Linda Pereira diz ao Contacto que pensou em voltar para Portugal, mas espera ver “a justiça ser feita” e, por isso, vai continuar em Sosnowiec.
no Wort

“Tenho medo, mas quero ficar. Depois de tantos apoios que tenho recebido e de muita gente me dizer que precisa de mim aqui, estou cada vez mais convencida de que devo ficar para fazer frente a isto, porque a dor agora é mais psicológica. Podia voltar para Portugal, mas não iria ficar descansada se voltasse as costas depois do que aconteceu e não visse o resultado das investigações. Quero ver a justiça ser feita. Mas é claro que, enquanto os culpados estiverem à solta, tudo pode acontecer – se já agrediram, podem voltar a fazê-lo”, diz Linda Pereira, a jovem portuguesa de 25 anos e origem guineense que foi alvo de agressões racistas num bar da localidade polaca de Sosnowiec.
Vários dias depois da brutal agressão de que foi vítima, a estudante de Erasmus + que trabalha com crianças em situação vulnerável no projeto do Corpo Solidário Europeu reconhece ao Contacto que, apesar dos apoios, a violência está ainda muito presente. “Ainda acordo a meio da noite com pesadelos por causa do que se passou. As lembranças estão sempre a voltar. Tento andar acompanhada, não saio à rua depois das quatro da tarde, altura em que começa a escurecer por aqui, mas no outro dia fui ao pão e assim que vi alguém parecido com quem me agrediu, fiquei logo com medo”, conta em tom emocionado.
Entre os apoios que recebeu, Linda Pereira refere também as mensagens de portugueses e não só sobre outros casos de racismo. “Uma rapariga indiana escreveu-me a dizer que tinha sido atacada com gás pimenta em Varsóvia. E um queniano contou-me que é muitas vezes pisado de propósito nos elétricos em Katowice”, indica.
Ajudar as crianças
Apesar das agressões racistas que a atingiram, a portuguesa mantém-se empenhada no projeto do dia a dia. “Esta era uma cidade industrial que entrou em crise e, por isso, enfrenta uma taxa de desemprego muito elevada e graves problemas sociais. É por isso que há muitas crianças em situação desfavorecida e trabalhar com elas é muito gratificante. No fundo, penso que se identificam comigo. Estou a aprender em termos culturais e quero que os mais novos também aprendam comigo. É importante ensiná-los desde bem cedo que alguém que tenha uma pele de cor diferente não significa que é criminoso, é preciso que aprendam a não desumanizar o outro”, explica.
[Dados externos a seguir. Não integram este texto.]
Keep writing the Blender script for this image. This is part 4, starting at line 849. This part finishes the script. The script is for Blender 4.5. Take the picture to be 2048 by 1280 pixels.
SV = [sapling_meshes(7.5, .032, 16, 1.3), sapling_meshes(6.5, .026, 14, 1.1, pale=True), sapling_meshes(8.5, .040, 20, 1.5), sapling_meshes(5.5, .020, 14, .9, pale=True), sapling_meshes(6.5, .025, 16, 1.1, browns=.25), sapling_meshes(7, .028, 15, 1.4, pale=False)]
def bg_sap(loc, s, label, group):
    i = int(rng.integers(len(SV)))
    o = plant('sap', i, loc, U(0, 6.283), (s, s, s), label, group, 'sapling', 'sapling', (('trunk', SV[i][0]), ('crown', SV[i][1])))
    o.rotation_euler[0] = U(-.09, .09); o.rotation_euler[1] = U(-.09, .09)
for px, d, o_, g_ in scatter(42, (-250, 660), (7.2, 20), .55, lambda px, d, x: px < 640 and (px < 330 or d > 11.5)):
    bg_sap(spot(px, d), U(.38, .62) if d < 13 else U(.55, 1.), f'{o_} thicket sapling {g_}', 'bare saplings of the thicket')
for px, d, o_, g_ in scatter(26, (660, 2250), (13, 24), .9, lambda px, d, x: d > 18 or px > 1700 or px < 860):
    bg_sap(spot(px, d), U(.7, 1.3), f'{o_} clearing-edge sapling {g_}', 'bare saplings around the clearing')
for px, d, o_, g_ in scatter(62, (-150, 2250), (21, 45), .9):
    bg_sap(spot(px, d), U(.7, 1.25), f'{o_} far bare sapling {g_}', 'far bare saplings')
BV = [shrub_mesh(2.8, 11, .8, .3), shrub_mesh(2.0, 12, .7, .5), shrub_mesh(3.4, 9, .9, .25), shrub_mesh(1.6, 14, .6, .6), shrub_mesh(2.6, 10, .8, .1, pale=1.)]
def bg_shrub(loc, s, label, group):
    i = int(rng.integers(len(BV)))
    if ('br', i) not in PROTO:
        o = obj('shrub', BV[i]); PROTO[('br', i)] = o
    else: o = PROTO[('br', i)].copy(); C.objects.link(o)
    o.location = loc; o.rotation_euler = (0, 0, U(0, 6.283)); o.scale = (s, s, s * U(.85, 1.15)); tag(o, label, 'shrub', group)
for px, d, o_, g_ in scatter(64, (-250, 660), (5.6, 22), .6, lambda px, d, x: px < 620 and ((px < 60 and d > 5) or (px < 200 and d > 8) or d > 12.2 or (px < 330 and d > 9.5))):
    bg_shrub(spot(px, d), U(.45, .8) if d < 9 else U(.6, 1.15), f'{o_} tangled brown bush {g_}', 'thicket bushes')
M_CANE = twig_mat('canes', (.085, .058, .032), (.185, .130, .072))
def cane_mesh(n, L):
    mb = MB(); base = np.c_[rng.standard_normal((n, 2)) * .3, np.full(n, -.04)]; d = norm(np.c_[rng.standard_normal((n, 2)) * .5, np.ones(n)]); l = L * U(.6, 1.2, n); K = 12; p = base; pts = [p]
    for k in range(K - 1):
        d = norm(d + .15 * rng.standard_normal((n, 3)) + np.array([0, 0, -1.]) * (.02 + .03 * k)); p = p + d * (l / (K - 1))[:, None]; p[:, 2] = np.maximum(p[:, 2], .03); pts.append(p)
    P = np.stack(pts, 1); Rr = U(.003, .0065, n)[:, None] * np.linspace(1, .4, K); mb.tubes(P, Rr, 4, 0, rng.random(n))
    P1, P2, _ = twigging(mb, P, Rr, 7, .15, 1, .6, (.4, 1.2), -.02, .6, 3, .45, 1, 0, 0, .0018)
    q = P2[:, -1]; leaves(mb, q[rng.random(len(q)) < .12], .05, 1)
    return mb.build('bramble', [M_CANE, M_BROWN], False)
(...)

Depois de ter conversado com o cônsul de Portugal, Linda foi informada de que tinham sido estabelecidos contactos com “o departamento responsável pelas investigações, mas invocaram o segredo de justiça para não darem pormenores e, por isso, não se sabe se já prenderam os tipos” responsáveis pelas agressões.
Sobre as razões que a levaram a escolher a Polónia para o Erasmus depois de se ter licenciado em Sociologia no Instituto Superior de Ciências Sociais e Políticas da Universidade de Lisboa, Linda refere: “Já tinha estado noutros países, como Inglaterra e Irlanda, e queria experimentar algo de diferente, uma outra cultura. Era uma forma de sair da minha zona de conforto e fiquei sensibilizada com a atenção das associações locais. Nunca pensei que a minha vida pudesse ficar em perigo por causa desta escolha”.